I’m kicking off this blog with an email I wrote to RealClearSports Managing Editor Jeff Pyatt in response to a great piece he ran a few days ago.   The subject line of my email was “thank you”:

Hi Jeff,

the idea of a neutral site World Series is the worst thing to have
ever come under the consideration of sports fans or analysts.  I’m
disappointed in the otherwise flawless Peter Gammons here.  The site IS
the sport in many ways.  The fans are the 10th man, and I’m not just
saying that because I am a 1980-born Phillies fan or because my son was
born the day they clinched the division last year…

Further, Tropicana Field is awful.  Just
embarrassing.  You get the feeling it’s a venue no one ever expected
the rest of America to see.  Bull pens in play?  Unless they’re being
used to house real bulls when the games aren’t on, I’m not interested.
 And a dome?  And turf?  I know it rains a lot in Florida, but still.
 No wonder the Rays were so bad for so long. The design for the
proposed new Rays Stadium is great.  Lets hope that with the team’s
new credibility, something will move on that front.

Great points about the escapism and magic of day games.  There’s nothing like them.

+++

Peter Gammons is universally acclaimed for his baseball zen.  I’m the only person I know who likes Skip Bayless, but they’re both wrong about a neutral-site Series.  Jeff Pyatt is dead on.

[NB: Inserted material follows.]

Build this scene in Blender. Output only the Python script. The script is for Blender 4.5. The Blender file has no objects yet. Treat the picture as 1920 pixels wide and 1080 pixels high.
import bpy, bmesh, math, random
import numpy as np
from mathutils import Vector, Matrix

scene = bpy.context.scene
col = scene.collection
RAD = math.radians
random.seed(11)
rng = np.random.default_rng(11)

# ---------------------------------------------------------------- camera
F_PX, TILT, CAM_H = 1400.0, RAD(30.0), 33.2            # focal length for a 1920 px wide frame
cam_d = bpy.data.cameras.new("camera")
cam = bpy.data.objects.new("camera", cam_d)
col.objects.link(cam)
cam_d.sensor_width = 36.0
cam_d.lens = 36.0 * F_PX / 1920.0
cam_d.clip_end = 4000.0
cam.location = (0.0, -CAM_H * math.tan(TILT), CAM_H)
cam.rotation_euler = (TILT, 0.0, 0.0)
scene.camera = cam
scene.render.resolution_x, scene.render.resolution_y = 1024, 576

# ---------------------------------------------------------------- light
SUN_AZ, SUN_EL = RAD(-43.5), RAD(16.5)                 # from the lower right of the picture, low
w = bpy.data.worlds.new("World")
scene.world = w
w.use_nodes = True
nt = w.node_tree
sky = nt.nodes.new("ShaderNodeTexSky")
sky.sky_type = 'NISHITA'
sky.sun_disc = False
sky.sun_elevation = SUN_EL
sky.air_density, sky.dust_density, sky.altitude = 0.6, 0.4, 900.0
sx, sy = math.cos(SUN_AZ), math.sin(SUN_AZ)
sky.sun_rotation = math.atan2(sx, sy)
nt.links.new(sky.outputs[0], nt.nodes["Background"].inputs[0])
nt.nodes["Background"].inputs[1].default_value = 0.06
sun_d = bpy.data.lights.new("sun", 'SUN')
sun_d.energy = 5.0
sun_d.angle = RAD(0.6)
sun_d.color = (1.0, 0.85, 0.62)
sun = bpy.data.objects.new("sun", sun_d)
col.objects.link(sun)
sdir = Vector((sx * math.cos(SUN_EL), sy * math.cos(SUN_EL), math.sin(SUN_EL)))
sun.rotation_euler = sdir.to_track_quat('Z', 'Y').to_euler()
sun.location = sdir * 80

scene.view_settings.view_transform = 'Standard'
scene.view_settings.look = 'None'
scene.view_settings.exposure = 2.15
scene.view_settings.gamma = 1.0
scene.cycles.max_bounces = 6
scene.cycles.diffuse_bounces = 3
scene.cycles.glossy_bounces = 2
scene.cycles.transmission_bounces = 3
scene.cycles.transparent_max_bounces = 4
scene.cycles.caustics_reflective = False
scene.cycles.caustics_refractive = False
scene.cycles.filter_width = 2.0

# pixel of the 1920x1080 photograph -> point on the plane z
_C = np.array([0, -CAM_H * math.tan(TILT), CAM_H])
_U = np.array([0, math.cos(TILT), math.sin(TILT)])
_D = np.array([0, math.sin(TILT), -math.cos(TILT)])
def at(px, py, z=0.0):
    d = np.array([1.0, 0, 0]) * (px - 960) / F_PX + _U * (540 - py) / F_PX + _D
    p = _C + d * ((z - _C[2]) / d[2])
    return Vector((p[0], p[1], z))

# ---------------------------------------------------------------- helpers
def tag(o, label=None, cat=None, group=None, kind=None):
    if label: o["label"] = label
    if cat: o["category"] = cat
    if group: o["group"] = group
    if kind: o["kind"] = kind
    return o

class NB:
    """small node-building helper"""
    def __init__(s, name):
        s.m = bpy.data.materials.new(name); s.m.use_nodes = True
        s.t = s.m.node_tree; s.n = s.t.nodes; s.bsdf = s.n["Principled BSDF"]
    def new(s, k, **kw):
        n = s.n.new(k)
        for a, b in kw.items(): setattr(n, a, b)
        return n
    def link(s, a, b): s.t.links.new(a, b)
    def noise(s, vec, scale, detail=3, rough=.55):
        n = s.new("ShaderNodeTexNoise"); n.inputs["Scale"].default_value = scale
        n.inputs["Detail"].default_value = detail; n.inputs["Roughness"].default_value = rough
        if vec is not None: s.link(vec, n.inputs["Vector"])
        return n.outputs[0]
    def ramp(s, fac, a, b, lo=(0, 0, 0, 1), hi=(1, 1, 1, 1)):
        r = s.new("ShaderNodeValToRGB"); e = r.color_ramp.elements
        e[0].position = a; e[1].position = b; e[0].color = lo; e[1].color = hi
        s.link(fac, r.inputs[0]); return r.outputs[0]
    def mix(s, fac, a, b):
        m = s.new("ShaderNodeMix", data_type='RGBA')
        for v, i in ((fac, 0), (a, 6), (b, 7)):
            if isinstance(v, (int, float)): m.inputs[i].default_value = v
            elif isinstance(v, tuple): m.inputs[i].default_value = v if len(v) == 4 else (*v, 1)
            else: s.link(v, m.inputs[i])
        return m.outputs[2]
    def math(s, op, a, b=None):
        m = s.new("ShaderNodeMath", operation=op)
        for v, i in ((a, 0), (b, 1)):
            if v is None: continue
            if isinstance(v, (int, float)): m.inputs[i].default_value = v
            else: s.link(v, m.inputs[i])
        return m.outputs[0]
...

What’s the point of home-field advantage if there’s no home field?  A “summer” sport shouldn’t culminate in the fall?  Then why does a fall/winter sport (football) culminate in warm weather every year? In February, by the way? 

Baseball is an elemental game.  The weather, the dirt, the distance to dead center, the angst of the fans– these are baseball’s tangible intangibles and they’re different in every park.  Baseball is superstitious and redemptive and narrative precisely because it’s not uniform.  MLB may be a monolith, but there’s enough quirk across the game’s geography to imbue a sense of ownership to a team’s–and a city’s–fans.  Take that away and what’s left isn’t baseball.  It’s physics without psychology and statistics without soul.  How boring is that?